- **SOURCE EXCERPT**:
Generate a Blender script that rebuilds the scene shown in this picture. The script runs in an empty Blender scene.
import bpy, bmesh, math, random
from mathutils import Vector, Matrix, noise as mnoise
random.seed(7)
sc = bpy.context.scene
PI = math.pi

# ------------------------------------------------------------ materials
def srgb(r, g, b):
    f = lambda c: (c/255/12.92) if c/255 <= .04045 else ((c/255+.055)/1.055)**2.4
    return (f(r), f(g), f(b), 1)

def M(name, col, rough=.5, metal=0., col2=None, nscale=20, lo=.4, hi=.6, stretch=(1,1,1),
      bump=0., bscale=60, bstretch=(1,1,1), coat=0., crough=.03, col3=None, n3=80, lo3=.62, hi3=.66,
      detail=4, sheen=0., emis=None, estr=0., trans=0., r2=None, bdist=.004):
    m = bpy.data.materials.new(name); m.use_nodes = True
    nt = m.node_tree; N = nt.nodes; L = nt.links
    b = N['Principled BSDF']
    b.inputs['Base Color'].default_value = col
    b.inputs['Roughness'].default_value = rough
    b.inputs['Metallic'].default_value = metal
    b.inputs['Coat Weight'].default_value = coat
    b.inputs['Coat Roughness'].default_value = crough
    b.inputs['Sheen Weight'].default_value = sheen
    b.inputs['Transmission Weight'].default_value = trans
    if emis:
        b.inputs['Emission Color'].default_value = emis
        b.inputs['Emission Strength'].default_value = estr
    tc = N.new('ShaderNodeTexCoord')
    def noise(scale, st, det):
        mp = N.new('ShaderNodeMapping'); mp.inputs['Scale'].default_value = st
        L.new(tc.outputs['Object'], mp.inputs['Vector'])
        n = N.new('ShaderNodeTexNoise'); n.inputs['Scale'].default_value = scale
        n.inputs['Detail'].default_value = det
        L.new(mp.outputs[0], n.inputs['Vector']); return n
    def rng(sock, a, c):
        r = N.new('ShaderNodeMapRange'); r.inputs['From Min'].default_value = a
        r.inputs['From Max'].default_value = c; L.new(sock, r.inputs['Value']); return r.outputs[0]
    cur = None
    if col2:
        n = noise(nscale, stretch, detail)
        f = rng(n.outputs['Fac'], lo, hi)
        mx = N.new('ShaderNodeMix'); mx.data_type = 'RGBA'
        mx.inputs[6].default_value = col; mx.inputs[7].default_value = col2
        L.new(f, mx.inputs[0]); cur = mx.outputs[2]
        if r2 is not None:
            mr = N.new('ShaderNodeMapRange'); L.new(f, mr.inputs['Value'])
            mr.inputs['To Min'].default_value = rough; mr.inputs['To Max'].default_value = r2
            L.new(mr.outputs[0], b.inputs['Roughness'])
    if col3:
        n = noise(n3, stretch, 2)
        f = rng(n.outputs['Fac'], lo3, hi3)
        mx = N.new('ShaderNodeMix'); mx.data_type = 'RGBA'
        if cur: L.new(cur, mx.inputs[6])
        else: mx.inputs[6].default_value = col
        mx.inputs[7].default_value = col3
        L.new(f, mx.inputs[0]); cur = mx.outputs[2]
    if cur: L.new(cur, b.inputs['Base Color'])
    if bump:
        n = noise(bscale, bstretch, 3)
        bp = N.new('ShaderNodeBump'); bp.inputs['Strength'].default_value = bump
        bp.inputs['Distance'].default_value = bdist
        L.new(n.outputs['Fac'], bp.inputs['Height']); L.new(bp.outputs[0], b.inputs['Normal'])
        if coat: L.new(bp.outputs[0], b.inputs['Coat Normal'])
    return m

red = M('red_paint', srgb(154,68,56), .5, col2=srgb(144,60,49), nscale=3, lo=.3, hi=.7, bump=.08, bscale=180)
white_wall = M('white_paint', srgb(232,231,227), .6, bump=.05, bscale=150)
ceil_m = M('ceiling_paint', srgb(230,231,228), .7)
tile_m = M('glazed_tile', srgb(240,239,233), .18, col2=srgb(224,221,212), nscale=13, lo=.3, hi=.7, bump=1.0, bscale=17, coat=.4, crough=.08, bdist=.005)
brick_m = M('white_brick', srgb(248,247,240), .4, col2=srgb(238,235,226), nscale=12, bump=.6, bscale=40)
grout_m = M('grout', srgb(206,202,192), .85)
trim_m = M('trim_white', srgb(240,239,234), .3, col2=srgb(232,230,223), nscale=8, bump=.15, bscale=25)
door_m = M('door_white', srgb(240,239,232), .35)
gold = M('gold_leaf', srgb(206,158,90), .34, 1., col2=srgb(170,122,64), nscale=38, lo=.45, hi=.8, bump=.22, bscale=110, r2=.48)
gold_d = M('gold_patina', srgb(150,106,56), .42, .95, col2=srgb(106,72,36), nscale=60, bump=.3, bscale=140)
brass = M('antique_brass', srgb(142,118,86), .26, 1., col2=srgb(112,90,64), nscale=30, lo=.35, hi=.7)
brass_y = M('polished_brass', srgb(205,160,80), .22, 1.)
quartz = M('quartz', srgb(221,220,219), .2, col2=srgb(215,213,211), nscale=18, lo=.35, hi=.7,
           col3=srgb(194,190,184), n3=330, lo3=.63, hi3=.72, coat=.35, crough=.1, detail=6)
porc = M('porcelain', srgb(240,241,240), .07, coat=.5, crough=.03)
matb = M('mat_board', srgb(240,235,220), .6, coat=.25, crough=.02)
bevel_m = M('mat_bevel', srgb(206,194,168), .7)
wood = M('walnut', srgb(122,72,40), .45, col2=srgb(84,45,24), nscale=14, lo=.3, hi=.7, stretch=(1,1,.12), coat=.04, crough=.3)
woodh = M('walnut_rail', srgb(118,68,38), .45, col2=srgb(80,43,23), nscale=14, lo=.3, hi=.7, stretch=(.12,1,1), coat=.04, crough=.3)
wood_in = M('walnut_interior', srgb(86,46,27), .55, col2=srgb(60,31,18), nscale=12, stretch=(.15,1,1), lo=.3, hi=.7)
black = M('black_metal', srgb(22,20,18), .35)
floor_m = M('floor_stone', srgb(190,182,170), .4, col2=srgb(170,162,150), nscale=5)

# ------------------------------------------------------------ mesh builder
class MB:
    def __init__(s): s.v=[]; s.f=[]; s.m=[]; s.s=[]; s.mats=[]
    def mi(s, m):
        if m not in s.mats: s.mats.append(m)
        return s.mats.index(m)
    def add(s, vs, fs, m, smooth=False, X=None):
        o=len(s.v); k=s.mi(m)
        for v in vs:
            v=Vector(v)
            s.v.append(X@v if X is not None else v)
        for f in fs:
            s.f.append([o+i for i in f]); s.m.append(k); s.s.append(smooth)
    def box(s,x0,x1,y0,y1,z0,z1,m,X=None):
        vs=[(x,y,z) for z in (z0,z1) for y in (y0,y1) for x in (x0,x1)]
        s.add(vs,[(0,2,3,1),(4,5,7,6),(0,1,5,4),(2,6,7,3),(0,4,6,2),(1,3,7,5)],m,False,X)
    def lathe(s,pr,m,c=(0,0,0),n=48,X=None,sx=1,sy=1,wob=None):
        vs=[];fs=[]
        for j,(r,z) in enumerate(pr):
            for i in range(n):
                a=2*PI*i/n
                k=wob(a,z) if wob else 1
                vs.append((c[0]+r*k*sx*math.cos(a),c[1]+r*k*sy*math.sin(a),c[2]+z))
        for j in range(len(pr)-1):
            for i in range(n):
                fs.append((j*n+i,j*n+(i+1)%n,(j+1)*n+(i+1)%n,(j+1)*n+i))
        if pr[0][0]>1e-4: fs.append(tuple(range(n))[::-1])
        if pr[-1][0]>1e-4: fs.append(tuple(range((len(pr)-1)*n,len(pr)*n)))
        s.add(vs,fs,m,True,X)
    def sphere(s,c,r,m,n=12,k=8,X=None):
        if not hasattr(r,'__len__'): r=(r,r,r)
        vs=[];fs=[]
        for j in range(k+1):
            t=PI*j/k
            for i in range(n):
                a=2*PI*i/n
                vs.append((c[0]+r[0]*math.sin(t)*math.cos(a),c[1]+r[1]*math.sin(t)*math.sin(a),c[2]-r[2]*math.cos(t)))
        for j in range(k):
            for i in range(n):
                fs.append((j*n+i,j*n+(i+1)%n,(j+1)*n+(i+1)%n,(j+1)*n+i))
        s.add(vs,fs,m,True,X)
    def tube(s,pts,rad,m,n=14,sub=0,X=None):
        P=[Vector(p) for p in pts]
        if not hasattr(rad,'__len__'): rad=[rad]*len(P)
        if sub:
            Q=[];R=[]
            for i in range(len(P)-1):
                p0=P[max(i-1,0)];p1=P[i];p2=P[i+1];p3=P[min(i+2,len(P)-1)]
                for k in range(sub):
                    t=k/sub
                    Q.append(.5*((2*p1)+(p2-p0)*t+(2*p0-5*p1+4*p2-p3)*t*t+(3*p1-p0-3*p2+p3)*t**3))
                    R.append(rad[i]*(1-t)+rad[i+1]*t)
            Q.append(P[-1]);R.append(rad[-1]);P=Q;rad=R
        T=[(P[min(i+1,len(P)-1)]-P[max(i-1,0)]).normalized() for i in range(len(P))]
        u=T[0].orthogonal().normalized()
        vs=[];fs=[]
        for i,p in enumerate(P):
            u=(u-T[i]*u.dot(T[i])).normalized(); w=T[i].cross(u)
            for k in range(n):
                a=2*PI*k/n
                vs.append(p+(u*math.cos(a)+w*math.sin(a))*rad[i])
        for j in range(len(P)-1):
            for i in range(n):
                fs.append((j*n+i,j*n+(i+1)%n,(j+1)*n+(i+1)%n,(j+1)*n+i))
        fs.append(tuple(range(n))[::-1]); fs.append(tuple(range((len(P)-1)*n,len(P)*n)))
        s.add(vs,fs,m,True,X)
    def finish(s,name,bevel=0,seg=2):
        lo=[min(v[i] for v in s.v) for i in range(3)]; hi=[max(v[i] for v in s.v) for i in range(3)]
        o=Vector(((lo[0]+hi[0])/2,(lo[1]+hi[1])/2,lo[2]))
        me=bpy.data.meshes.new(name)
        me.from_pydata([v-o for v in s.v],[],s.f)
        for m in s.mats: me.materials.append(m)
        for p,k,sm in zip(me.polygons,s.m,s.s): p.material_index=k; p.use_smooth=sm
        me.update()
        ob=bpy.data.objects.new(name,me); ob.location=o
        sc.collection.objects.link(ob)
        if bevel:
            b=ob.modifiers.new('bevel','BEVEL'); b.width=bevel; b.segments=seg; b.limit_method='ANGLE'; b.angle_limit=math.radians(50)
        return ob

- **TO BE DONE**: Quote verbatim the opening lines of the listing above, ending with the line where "return (f(r), f(g), f(b), 1)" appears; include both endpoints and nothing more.

- **RESULT OF THIS EXERCISE**:
Generate a Blender script that rebuilds the scene shown in this picture. The script runs in an empty Blender scene.
import bpy, bmesh, math, random
from mathutils import Vector, Matrix, noise as mnoise
random.seed(7)
sc = bpy.context.scene
PI = math.pi

# ------------------------------------------------------------ materials
def srgb(r, g, b):
    f = lambda c: (c/255/12.92) if c/255 <= .04045 else ((c/255+.055)/1.055)**2.4
    return (f(r), f(g), f(b), 1)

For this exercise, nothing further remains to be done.